## What is asked:
Repeat everything from the first line of the listing below through the line that contains "COL = scene.collection", exactly. Leave out pictures.

>> start Given data

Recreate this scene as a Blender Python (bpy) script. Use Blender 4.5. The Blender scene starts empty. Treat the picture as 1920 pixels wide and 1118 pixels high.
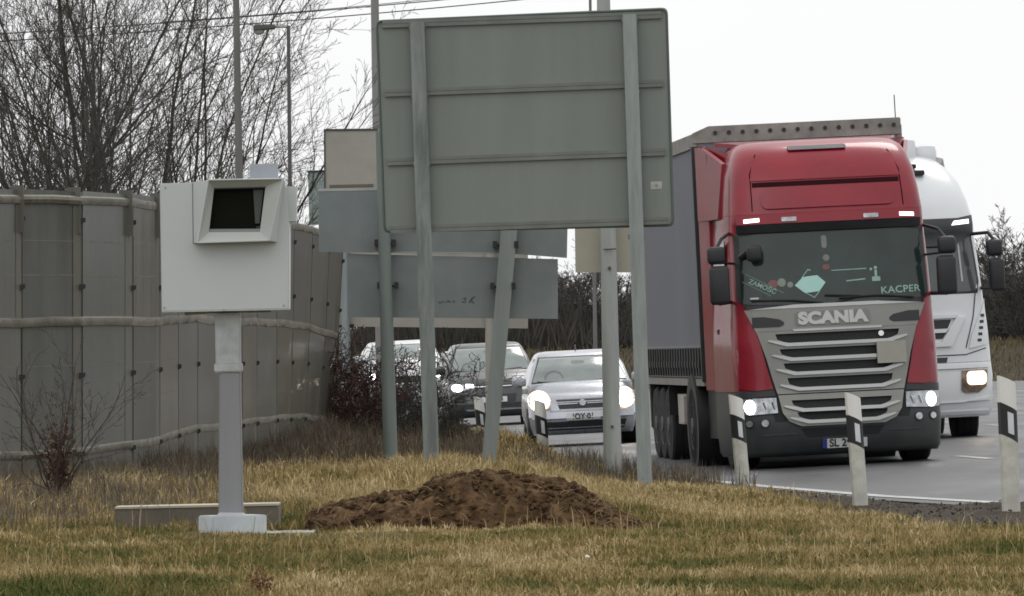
import bpy, bmesh, math, random
import numpy as np
from mathutils import Vector, Matrix, noise
random.seed(7); rng = np.random.default_rng(7)
R = math.radians
scene = bpy.context.scene
COL = scene.collection

# ------------------------------------------------------------------ camera
F = 16000.0                     # focal length in photo pixels (1920 wide): a long lens
CAMZ = 1.2
PITCH = math.atan(125.0 / F)
ROLL = R(-1.3)
cam_d = bpy.data.cameras.new('camera')
cam = bpy.data.objects.new('camera', cam_d); COL.objects.link(cam)
cam_d.sensor_width = 36.0; cam_d.lens = F / 1920 * 36.0
cam_d.clip_start = 1.0; cam_d.clip_end = 6000
CAMR = Matrix.Rotation(math.pi / 2 + PITCH, 3, 'X') @ Matrix.Rotation(ROLL, 3, 'Z')
cam.matrix_world = Matrix.Translation((0, 0, CAMZ)) @ CAMR.to_4x4()
scene.camera = cam

# ------------------------------------------------------------------ light
SUN_EL, SUN_AZ = R(48), R(200)
w = bpy.data.worlds.new("World"); scene.world = w; w.use_nodes = True
nt = w.node_tree; nt.nodes.clear()
out = nt.nodes.new('ShaderNodeOutputWorld'); bg = nt.nodes.new('ShaderNodeBackground')
sky = nt.nodes.new('ShaderNodeTexSky'); sky.sky_type = 'NISHITA'; sky.sun_disc = False
sky.sun_elevation = SUN_EL; sky.sun_rotation = SUN_AZ; sky.dust_density = 6.0; sky.air_density = 0.6
hs = nt.nodes.new('ShaderNodeHueSaturation'); hs.inputs['Saturation'].default_value = 0.12
mx = nt.nodes.new('ShaderNodeMixRGB'); mx.inputs[0].default_value = 0.86
# overcast deck: a soft, slightly uneven pale grey cloud layer over the sky
tc = nt.nodes.new('ShaderNodeTexCoord'); cn = nt.nodes.new('ShaderNodeTexNoise')
cn.inputs['Scale'].default_value = 3.0; cn.inputs['Detail'].default_value = 5
cr = nt.nodes.new('ShaderNodeValToRGB')
cr.color_ramp.elements[0].position = 0.3; cr.color_ramp.elements[0].color = (7.5, 7.55, 7.65, 1)
cr.color_ramp.elements[1].position = 0.7; cr.color_ramp.elements[1].color = (9.1, 9.1, 9.15, 1)
nt.links.new(tc.outputs['Generated'], cn.inputs['Vector']); nt.links.new(cn.outputs['Fac'], cr.inputs[0])
nt.links.new(sky.outputs[0], hs.inputs['Color']); nt.links.new(hs.outputs[0], mx.inputs[1])
nt.links.new(cr.outputs[0], mx.inputs[2]); nt.links.new(mx.outputs[0], bg.inputs[0])
bg.inputs[1].default_value = 0.10
nt.links.new(bg.outputs[0], out.inputs[0])
sd = bpy.data.lights.new('sun', 'SUN'); sd.energy = 0.8; sd.angle = R(25); sd.color = (1, .97, .93)
so = bpy.data.objects.new('sun', sd); COL.objects.link(so)
so.rotation_euler = (math.pi / 2 - SUN_EL, 0, math.pi - SUN_AZ + math.pi)
scene.view_settings.view_transform = 'Standard'; scene.view_settings.look = 'None'
scene.view_settings.exposure = 0.40; scene.view_settings.gamma = 1.0
scene.cycles.filter_width = 1.7

# ------------------------------------------------------------------ helpers
def P(px, py, D):
    """the point of the place at depth D seen at photo pixel (px,py)"""
    d = CAMR @ Vector(((px - 960) / F, (559 - py) / F, -1.0))
    return Vector((0, 0, CAMZ)) + d * (D / d.y)

def smooth(t): t = min(1, max(0, t)); return t * t * (3 - 2 * t)
def interp(x, pts):
    return float(np.interp(x, [p[0] for p in pts], [p[1] for p in pts]))

MATS = {}
def mat(name, col, rough=.6, metal=0.0, var=.12, scale=3.0, bump=0.0, bscale=40.0, col2=None, streak=False, coat=0.0, spec=.5, rvar=.1):
    if name in MATS: return MATS[name]
    m = bpy.data.materials.new(name); m.use_nodes = True
    t = m.node_tree; b = t.nodes['Principled BSDF']
    b.inputs['Roughness'].default_value = rough; b.inputs['Metallic'].default_value = metal
    b.inputs['Coat Weight'].default_value = coat; b.inputs['Coat Roughness'].default_value = .08
    b.inputs['Specular IOR Level'].default_value = spec
    tc = t.nodes.new('ShaderNodeTexCoord'); mp = t.nodes.new('ShaderNodeMapping')
    t.links.new(tc.outputs['Object'], mp.inputs[0])
    if streak: mp.inputs['Scale'].default_value = (3, 3, .35)
    n = t.nodes.new('ShaderNodeTexNoise'); n.inputs['Scale'].default_value = scale; n.inputs['Detail'].default_value = 7
    n.inputs['Roughness'].default_value = .62
    t.links.new(mp.outputs[0], n.inputs['Vector'])
    r = t.nodes.new('ShaderNodeValToRGB')
    c2 = col2 if col2 else tuple(min(1, c * (1 + var)) for c in col)
    c1 = col if col2 else tuple(c * (1 - var) for c in col)
    r.color_ramp.elements[0].position = .34; r.color_ramp.elements[0].color = (*c1, 1)
    r.color_ramp.elements[1].position = .66; r.color_ramp.elements[1].color = (*c2, 1)
    t.links.new(n.outputs['Fac'], r.inputs[0]); t.links.new(r.outputs[0], b.inputs['Base Color'])
    if rvar:
        mr = t.nodes.new('ShaderNodeMapRange'); mr.inputs['To Min'].default_value = max(.02, rough - rvar)
        mr.inputs['To Max'].default_value = min(1, rough + rvar)
        t.links.new(n.outputs['Fac'], mr.inputs['Value']); t.links.new(mr.outputs[0], b.inputs['Roughness'])
    if bump:
        n2 = t.nodes.new('ShaderNodeTexNoise'); n2.inputs['Scale'].default_value = bscale; n2.inputs['Detail'].default_value = 6
        t.links.new(tc.outputs['Object'], n2.inputs['Vector'])
        bp = t.nodes.new('ShaderNodeBump'); bp.inputs['Strength'].default_value = bump; bp.inputs['Distance'].default_value = .02
        t.links.new(n2.outputs['Fac'], bp.inputs['Height']); t.links.new(bp.outputs[0], b.inputs['Normal'])
    MATS[name] = m
    return m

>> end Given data

## Answer to this problem:
Recreate this scene as a Blender Python (bpy) script. Use Blender 4.5. The Blender scene starts empty. Treat the picture as 1920 pixels wide and 1118 pixels high.
import bpy, bmesh, math, random
import numpy as np
from mathutils import Vector, Matrix, noise
random.seed(7); rng = np.random.default_rng(7)
R = math.radians
scene = bpy.context.scene
COL = scene.collection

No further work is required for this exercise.